Una mangiatoia per ostensorio

L’idea di dedicare all’Eucaristia forse uno degli anni più neri della crisi economica è un tentativo di rimettere al centro della vita ecclesiale reatina i problemi della gente, in cui la vita materiale acquisisca il suo vero peso, alla luce della vita spirituale, di cui l’Eucaristia è segno e pegno.

L’Anno Eucaristico reatino si è aperto il giorno di Natale con la lettura dell’Annuncio solenne in forma di provvedimento del Vescovo Lucarelli.

L’idea di dedicare all’Eucaristia forse uno degli anni più neri della crisi economica è un tentativo di rimettere al centro della vita ecclesiale reatina i problemi della gente, in cui la vita materiale acquisisca il suo vero peso, alla luce della vita spirituale, di cui l’Eucaristia è segno e pegno.

Proprio nel mistero dell’incarnazione, cioè di Dio che si fa uomo, l’Eucaristia trova uno dei suoi molteplici significati.

Gli aspetti celebrativi e formativi dell’Eucaristia, dalla Messa all’Adorazione, dalla Processione alla Catechesi, dovranno preparare e condurre a quell’attenzione ai poveri che spesso sembriamo perdere di vista nell’attività pastorale.

Da più di duemila anni le cose non sono poi cambiate così tanto. C’è chi si strafoga a mangiare e chi sopravvive con poco; c’è chi dorme in culle e letti dorati e chi in una greppia, c’è chi veste di lusso e chi prende i vestiti alla boutique della Caritas; c’è chi piange perché deve tagliare le pensioni e chi piange perché è finita la pensione prima di ricevere la mensilità successiva.

C’ è chi vuole la commissione ad actum per verificare se il suo stipendio è uguale agli altri europei, e chi se lo vede tagliato pure se è più basso di quello degli altri europei.

C’è chi pensa solo ai cavoli suoi e chi pensa prima al bene degli altri.

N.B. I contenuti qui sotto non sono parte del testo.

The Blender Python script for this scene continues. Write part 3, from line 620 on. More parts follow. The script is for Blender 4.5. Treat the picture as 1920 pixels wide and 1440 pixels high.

Nella mangiatoia di Betlemme è accaduto un fatto nuovo: l’immensamente grande si è fatto piccolo, il ricco si è fatto povero, il Signore si è fatto servo, la Parola si è fatta carne, il Tutto si è fatto nulla. Una Parola che si fa carne e poi diventa Pane, per essere divorato da tutti. La prima “esposizione eucaristica” la fece forse Maria o chi la aiutava: prese il Corpo di Cristo dal tabernacolo (il grembo di Maria) e lo pose nel primo ostensorio, la mangiatoia. La prima adorazione eucaristica della storia, a cui quasi da subito parteciparono i pastori, forse ignari di tutto, ignoranti e rozzi, ma semplici e curiosi, aperti al mistero.

La Chiesa, che poi si apre ai sapienti, rappresentati dai Magi, è Chiesa di poveri. Ogni altra perdita di tempo è risorsa sottratta alla causa dei primi cittadini di cui è composta.

Chiesa di poveri non vuol dire Chiesa povera e senza mezzi, come alcuni pretenderebbero, secondo utopie irrealizzabili e idealistiche.

Chiesa di poveri non vuol dire neppure Chiesa senza regole, solo in nome della carità cristiana, che deve essere sempre usata dagli altri.

Solo loro devono rispettare le regole quando esse sono a mio favore; solo loro devono applicare la carità cristiana quando essa è a mio favore.

L’ubbidienza descritta da Luca, secondo cui Maria e Giuseppe si recano da Nazaret a Betlemme per adempiere gli obblighi della legge romana, ci dice che l’autorità si rispetta sempre, pure quando chiede cose ai limiti del possibile.

La descrizione, ogni anno la stessa nella Messa della notte di Natale, se letta secondo la nostra storia di oggi, potrebbe portare ad un mancamento, tanto è attuale e scritta proprio per noi, per la nostra società, per la nostra Chiesa.

Ma forse è meglio che in tanti la continuino a leggere come una storiella di altri tempi per fare felici i bambini e qualche nostalgico rimbambito.

In essa veramente, invece, si sperimenta come il cristianesimo sia carne e sangue: roba utile per la vita, non per le chiacchiere!